WHAT IS EXPECTED >>
Repeat exactly the lines from the start of the material below up to and including the "0.130), 'y').build('control_dial', M['slot'], cp)" line.
:: SUPPLIED MATERIAL ::
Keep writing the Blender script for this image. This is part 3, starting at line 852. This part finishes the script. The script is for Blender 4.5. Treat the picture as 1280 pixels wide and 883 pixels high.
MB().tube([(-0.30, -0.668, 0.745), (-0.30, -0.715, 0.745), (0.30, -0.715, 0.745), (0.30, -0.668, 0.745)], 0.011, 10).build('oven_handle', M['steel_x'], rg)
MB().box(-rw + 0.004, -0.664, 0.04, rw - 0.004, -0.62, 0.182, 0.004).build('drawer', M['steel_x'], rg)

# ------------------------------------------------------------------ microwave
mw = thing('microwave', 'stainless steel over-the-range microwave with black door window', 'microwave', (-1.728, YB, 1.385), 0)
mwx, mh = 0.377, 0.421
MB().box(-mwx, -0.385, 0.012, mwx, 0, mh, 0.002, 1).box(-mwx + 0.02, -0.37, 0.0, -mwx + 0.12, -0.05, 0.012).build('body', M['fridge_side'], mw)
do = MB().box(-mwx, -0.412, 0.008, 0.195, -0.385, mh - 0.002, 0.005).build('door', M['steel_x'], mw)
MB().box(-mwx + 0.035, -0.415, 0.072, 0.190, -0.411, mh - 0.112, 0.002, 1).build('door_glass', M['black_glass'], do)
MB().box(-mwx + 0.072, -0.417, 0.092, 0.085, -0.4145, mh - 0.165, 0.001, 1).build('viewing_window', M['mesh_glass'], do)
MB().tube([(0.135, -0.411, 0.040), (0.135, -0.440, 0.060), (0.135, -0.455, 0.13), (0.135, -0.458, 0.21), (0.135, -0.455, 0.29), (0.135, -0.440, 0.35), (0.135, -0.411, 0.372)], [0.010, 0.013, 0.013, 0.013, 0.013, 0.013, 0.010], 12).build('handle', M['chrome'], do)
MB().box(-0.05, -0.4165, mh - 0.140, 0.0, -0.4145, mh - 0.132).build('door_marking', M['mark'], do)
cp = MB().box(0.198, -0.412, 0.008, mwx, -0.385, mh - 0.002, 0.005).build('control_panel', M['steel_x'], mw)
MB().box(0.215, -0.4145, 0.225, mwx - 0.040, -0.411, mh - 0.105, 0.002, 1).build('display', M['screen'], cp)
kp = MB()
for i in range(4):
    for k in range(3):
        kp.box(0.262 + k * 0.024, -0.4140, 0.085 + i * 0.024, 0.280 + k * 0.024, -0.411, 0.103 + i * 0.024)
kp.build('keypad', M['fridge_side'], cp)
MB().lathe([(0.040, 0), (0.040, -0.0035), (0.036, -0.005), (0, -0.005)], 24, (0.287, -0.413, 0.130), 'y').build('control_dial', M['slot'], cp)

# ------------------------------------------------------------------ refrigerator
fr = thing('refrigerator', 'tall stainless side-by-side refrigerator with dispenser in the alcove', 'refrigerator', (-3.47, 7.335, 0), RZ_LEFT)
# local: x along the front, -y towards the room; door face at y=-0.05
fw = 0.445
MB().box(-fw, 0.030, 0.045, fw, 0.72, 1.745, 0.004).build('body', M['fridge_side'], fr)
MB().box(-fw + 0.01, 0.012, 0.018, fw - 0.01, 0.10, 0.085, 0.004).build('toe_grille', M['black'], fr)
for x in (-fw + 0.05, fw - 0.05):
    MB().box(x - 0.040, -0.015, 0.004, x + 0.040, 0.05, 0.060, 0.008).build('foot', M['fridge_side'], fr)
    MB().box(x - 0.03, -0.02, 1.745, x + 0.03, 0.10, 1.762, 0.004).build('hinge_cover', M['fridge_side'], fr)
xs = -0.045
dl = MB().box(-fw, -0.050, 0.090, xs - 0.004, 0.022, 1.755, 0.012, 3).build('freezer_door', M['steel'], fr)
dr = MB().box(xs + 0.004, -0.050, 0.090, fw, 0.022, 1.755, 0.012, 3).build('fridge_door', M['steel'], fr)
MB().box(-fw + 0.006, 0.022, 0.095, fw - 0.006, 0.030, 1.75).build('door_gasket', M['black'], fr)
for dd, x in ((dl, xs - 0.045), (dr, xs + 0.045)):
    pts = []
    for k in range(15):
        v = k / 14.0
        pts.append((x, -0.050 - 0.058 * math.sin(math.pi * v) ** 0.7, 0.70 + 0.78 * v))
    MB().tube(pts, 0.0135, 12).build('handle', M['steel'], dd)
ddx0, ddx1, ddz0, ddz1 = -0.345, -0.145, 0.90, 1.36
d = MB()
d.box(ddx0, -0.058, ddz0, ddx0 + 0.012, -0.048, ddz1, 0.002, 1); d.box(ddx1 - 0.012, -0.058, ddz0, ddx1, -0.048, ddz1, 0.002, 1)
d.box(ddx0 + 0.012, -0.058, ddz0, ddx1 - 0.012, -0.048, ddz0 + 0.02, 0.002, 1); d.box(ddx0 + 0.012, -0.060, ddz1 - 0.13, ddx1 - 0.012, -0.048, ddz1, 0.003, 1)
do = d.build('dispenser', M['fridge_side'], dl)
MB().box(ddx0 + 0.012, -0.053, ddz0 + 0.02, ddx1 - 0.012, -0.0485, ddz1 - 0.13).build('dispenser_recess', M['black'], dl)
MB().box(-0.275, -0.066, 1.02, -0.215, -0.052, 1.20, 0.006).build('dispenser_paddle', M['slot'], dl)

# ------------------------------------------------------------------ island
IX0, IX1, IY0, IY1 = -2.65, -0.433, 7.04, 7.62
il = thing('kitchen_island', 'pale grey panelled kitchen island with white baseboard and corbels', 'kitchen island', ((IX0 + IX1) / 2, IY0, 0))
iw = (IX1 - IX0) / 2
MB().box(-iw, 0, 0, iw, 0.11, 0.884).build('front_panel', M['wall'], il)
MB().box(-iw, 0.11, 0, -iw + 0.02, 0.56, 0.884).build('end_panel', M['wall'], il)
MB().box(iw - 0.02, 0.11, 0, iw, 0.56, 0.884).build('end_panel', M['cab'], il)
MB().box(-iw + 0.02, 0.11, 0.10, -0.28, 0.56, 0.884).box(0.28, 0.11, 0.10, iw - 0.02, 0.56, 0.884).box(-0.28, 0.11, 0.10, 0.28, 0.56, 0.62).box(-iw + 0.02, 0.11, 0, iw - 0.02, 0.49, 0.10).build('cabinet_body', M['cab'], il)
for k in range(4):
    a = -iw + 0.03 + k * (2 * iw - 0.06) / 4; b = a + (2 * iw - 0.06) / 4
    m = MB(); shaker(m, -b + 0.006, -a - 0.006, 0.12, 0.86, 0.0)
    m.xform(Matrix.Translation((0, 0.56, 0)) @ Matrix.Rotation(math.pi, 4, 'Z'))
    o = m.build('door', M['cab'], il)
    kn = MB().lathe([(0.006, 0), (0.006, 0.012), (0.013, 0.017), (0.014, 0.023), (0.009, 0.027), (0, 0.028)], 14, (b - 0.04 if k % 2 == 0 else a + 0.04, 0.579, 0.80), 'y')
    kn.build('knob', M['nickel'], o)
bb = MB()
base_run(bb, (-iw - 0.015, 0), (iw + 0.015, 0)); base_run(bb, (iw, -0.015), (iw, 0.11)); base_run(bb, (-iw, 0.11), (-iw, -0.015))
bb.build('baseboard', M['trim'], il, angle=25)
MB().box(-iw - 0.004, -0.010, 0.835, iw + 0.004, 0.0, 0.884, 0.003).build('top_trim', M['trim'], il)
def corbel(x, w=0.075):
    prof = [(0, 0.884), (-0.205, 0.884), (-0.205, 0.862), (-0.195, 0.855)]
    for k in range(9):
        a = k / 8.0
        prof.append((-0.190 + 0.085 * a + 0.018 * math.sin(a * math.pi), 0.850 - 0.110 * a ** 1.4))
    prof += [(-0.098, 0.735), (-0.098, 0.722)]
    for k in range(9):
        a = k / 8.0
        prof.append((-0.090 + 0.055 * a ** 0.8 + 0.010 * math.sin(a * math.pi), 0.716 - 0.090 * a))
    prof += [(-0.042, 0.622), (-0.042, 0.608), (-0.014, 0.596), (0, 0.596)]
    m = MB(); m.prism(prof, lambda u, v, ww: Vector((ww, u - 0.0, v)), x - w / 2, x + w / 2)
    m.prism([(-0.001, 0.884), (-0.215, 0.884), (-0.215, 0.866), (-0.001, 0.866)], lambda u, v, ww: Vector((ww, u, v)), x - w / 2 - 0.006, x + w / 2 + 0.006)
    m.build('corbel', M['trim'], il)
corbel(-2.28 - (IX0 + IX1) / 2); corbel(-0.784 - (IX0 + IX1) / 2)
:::
ANSWER TO THE EXERCISE >>
Keep writing the Blender script for this image. This is part 3, starting at line 852. This part finishes the script. The script is for Blender 4.5. Treat the picture as 1280 pixels wide and 883 pixels high.
MB().tube([(-0.30, -0.668, 0.745), (-0.30, -0.715, 0.745), (0.30, -0.715, 0.745), (0.30, -0.668, 0.745)], 0.011, 10).build('oven_handle', M['steel_x'], rg)
MB().box(-rw + 0.004, -0.664, 0.04, rw - 0.004, -0.62, 0.182, 0.004).build('drawer', M['steel_x'], rg)

# ------------------------------------------------------------------ microwave
mw = thing('microwave', 'stainless steel over-the-range microwave with black door window', 'microwave', (-1.728, YB, 1.385), 0)
mwx, mh = 0.377, 0.421
MB().box(-mwx, -0.385, 0.012, mwx, 0, mh, 0.002, 1).box(-mwx + 0.02, -0.37, 0.0, -mwx + 0.12, -0.05, 0.012).build('body', M['fridge_side'], mw)
do = MB().box(-mwx, -0.412, 0.008, 0.195, -0.385, mh - 0.002, 0.005).build('door', M['steel_x'], mw)
MB().box(-mwx + 0.035, -0.415, 0.072, 0.190, -0.411, mh - 0.112, 0.002, 1).build('door_glass', M['black_glass'], do)
MB().box(-mwx + 0.072, -0.417, 0.092, 0.085, -0.4145, mh - 0.165, 0.001, 1).build('viewing_window', M['mesh_glass'], do)
MB().tube([(0.135, -0.411, 0.040), (0.135, -0.440, 0.060), (0.135, -0.455, 0.13), (0.135, -0.458, 0.21), (0.135, -0.455, 0.29), (0.135, -0.440, 0.35), (0.135, -0.411, 0.372)], [0.010, 0.013, 0.013, 0.013, 0.013, 0.013, 0.010], 12).build('handle', M['chrome'], do)
MB().box(-0.05, -0.4165, mh - 0.140, 0.0, -0.4145, mh - 0.132).build('door_marking', M['mark'], do)
cp = MB().box(0.198, -0.412, 0.008, mwx, -0.385, mh - 0.002, 0.005).build('control_panel', M['steel_x'], mw)
MB().box(0.215, -0.4145, 0.225, mwx - 0.040, -0.411, mh - 0.105, 0.002, 1).build('display', M['screen'], cp)
kp = MB()
for i in range(4):
    for k in range(3):
        kp.box(0.262 + k * 0.024, -0.4140, 0.085 + i * 0.024, 0.280 + k * 0.024, -0.411, 0.103 + i * 0.024)
kp.build('keypad', M['fridge_side'], cp)
MB().lathe([(0.040, 0), (0.040, -0.0035), (0.036, -0.005), (0, -0.005)], 24, (0.287, -0.413, 0.130), 'y').build('control_dial', M['slot'], cp)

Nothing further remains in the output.